The revamped brand is meant to capitalize on the app’s popularity with students, many of whom fall into the coveted millennial demographic. UVic administration hopes that the shift in focus will re-energize the university in the eyes of current and potential students, especially those that are more focused on claiming the gym outside McPherson Library than studying inside of it.

“We’re so excited for this new campaign,” said President Jamie Cassels. “We see this as a fantastic opportunity that will encourage students to be the very best there ever was when studying at UVic.”

“UVic Edge was built on three key ideas: dynamic learning, vital impact, and an extraordinary environment, which sounds pretty good on paper, right?” said Cassels. “Similarly, Pokémon Go includes three visually if not substantially distinct teams — Valor, Mystic, and Instinct — that represent the best traits of UVic students.
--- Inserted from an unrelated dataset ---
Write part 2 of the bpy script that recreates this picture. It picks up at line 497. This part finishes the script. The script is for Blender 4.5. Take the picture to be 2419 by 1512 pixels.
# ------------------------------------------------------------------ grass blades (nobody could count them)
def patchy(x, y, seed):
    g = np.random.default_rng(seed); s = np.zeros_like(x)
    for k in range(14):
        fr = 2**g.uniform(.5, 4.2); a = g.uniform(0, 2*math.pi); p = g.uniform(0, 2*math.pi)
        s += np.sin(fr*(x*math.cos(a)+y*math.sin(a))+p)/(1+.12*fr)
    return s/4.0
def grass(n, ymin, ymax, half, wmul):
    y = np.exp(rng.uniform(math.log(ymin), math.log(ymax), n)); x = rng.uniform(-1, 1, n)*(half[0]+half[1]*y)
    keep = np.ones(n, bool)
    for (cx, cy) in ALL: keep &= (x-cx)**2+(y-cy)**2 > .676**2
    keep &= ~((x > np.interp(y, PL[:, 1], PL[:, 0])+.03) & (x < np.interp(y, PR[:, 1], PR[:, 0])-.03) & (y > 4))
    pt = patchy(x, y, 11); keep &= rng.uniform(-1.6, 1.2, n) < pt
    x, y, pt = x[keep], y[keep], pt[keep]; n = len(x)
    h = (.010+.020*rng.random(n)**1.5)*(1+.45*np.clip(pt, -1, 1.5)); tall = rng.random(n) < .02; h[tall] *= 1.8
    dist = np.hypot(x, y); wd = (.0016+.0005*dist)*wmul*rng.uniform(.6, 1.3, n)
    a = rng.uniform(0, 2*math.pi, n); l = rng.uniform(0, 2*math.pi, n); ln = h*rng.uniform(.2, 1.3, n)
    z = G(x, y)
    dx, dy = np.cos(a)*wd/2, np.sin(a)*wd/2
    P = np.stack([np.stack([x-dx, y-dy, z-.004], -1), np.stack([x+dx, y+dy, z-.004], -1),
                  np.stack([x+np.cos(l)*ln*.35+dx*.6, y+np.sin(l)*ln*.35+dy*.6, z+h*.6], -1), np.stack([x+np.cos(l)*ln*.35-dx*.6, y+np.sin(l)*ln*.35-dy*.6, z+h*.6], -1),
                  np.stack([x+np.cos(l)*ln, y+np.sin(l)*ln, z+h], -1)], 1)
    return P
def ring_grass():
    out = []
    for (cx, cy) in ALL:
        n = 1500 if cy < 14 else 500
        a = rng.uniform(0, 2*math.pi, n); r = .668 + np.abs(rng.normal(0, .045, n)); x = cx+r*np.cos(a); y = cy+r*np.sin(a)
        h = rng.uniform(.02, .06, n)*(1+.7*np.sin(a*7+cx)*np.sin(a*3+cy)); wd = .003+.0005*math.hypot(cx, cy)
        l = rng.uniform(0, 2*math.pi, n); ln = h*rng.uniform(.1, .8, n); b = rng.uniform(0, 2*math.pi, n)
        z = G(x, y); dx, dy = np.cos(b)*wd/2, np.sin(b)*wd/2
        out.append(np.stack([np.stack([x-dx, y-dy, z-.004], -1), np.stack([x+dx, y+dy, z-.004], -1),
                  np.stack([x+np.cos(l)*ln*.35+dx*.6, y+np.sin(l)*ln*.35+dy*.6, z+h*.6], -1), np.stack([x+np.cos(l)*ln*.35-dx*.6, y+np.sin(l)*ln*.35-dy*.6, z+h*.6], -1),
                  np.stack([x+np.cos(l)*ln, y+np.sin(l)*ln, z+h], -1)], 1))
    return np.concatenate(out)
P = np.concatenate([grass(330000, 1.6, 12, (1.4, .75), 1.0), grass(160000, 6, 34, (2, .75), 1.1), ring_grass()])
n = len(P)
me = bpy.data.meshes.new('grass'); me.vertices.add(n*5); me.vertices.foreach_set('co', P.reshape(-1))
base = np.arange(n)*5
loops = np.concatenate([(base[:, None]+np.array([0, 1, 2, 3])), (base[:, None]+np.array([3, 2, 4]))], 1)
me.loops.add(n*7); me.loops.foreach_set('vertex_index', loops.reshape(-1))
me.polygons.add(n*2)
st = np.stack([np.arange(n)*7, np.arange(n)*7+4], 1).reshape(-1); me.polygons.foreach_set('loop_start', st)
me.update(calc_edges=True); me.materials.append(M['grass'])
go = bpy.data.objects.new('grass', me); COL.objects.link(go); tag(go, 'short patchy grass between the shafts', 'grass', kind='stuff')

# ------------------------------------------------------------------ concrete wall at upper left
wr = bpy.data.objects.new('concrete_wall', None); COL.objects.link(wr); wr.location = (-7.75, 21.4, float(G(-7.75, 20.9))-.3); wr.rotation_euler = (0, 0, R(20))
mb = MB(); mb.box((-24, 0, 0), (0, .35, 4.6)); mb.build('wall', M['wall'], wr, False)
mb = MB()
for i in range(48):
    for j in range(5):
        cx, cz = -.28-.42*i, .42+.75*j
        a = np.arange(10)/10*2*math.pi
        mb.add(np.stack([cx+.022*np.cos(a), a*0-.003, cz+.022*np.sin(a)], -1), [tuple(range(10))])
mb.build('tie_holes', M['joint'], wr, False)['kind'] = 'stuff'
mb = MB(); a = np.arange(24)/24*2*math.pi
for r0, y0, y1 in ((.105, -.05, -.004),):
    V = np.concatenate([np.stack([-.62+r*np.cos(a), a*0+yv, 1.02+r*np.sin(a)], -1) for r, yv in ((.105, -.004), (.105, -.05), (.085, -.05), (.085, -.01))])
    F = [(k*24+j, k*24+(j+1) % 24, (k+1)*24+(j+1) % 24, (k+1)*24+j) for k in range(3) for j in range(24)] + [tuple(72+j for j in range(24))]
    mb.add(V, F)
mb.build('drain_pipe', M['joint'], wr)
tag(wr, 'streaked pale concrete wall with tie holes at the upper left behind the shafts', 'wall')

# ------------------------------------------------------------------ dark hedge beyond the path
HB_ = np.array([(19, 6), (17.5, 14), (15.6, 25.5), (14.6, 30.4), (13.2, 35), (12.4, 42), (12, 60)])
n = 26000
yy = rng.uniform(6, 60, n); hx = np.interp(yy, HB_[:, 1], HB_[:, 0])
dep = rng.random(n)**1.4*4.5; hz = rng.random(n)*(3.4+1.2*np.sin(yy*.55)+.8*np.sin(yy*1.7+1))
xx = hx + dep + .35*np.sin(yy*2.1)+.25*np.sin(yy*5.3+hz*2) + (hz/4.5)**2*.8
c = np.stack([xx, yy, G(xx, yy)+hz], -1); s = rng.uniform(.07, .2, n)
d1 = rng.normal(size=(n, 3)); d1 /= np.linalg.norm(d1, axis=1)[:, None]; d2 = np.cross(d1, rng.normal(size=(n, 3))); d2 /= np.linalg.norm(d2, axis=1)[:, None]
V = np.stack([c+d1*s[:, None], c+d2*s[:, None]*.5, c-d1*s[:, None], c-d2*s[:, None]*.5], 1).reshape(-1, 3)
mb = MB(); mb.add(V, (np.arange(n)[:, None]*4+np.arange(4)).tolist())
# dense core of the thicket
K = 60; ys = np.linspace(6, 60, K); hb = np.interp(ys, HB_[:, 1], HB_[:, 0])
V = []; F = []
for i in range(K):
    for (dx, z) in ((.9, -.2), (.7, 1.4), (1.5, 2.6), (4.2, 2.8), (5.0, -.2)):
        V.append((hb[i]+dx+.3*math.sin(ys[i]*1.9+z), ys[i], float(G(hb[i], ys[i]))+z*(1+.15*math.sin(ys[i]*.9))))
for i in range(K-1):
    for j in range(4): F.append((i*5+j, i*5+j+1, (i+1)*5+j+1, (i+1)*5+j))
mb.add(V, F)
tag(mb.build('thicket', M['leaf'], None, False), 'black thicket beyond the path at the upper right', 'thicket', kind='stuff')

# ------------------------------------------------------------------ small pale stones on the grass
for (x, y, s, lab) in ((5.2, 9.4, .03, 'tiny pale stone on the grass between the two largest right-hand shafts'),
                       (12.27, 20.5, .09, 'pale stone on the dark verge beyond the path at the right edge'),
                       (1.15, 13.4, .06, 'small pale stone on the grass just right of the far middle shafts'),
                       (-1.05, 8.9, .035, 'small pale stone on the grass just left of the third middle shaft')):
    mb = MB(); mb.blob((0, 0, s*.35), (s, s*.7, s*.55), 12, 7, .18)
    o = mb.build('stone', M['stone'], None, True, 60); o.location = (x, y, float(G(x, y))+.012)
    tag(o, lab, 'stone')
We knew we had a chance to capture that synergy.”

When asked if putting so many resources into a campaign that panders to a demographic known for its short attention span might be unsustainable, especially when the university is supposed to be working on a comprehensive sexual assault policy this summer, the university responded with confidence.

“I don’t think that’s a concern for us, no,” said Carmen Charette, UVic vice president external relations. “This is a well-informed, properly considered initiative that was assembled through extensive consultation with our stakeholders.”

“In many ways, starting your degree is a lot like starting your Pokémon adventure,” Charette said. “Setting out all by yourself at a very young age into a whole new world filled with excitement, danger, and no real support system to speak of is the core of the Pokémon experience, and I think the UVic experience as well. This initiative reflects that.”

However, a marketing intern speaking on condition of anonymity said the extensive consultation was anything but.

“It was really just, like, the day the app was released in Canada, and a bunch of higher-ups, including Jim Dunsdon [associate vice-president student affairs] started banging on my door yelling about how we needed to ‘get on top of this’ and ‘come up with something fast,’” said the intern. “I spent about three hours or so that afternoon just throwing some banners together. Not my best work, really. But when I went to present it, they approved it on the spot. I don’t think I’ve seen Dunsdon so quick to act on anything, to be honest.

“I think they saw that the UVic Edge colours and the gym colours were the same, and thought that was good enough,” he continued. “So I just rolled with it.”

UVic staff were allegedly spotted throwing UVic Edge promotional materials into a dumpster behind the University Centre shortly after the announcement. One staffer was reported to have thrown her phone in with them after yelling about an app update that “made the Pokémon tracker useless,” and that the UVic Go campaign will fall off “just like those students fell off the UVic Edge last spring.”

The Martlet could not confirm these reports as a high-level Squirtle appeared right outside the office at press time.